Nicola Bulley's private life was given public exposure.
Nicola Bulley's private life was given public exposure.

In classicist Mary Beard’s book Women and Power, she starts with women’s representation at the “very near beginning” of western literature — Homer’s Odyssey. Here we find the first recorded example of a man telling a woman to “shut up”. A son tells a mother: “Speech will be the business of men, all men, and of me most of all; for mine is the power in this household.” The mother does as she is told, and goes back to her quarters. And so it began — Tate can claim little, only easy opportunism of misogyny that is millennia old and that finds a warm home in the online world.

In far more recent examples of our public relationship with women, we have the disappearance of Nicola Bulley in England — how a missing woman’s private life and the very common experience of menopause became a focal point of the search for her.

While social media, and how we use it, didn’t come out great, the menopause line came from the traditional powers that be. Also in England, there was the death of school principal Emma Pattison, understood to have occurred at the hands of her husband.

A narrative that emerged centred on how her success might have been a trigger for him. We’ve heard this line before — “she made me do it, your honour” — and if it wasn’t her success, it was the skirt.

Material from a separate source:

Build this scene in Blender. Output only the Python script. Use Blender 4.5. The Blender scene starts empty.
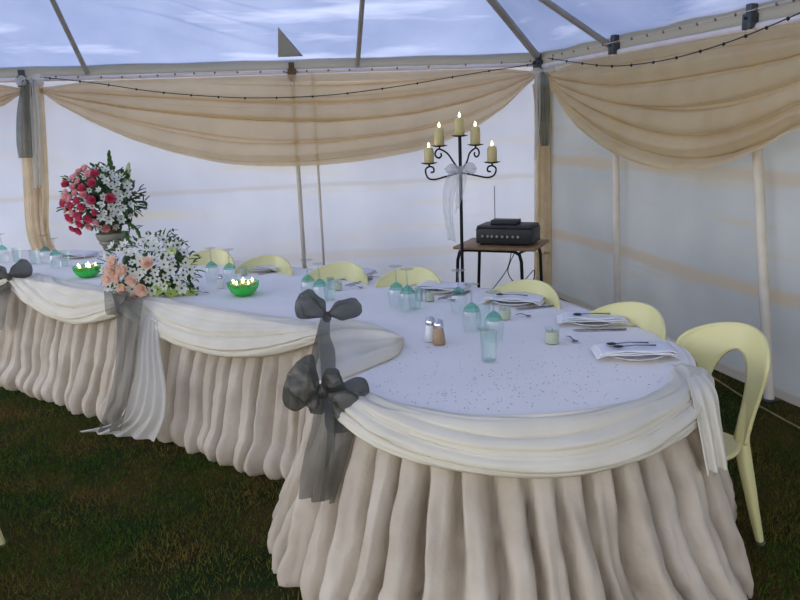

Last month, Justice Minister Simon Harris said he is “really worried” about Tate’s influence on younger people, highlighting the importance of programmes teaching sex education and gender equality in our schools.

Next September, a new sex education programme will be rolled out in our primary and secondary schools. It has been met with opposition.

The programme contains information on consent, pornography, and gender identity — but in a world where these topics are commonplace online, perhaps we need to work with this progress not oppose it.

Many horses have bolted — denying this reality does not serve our kids.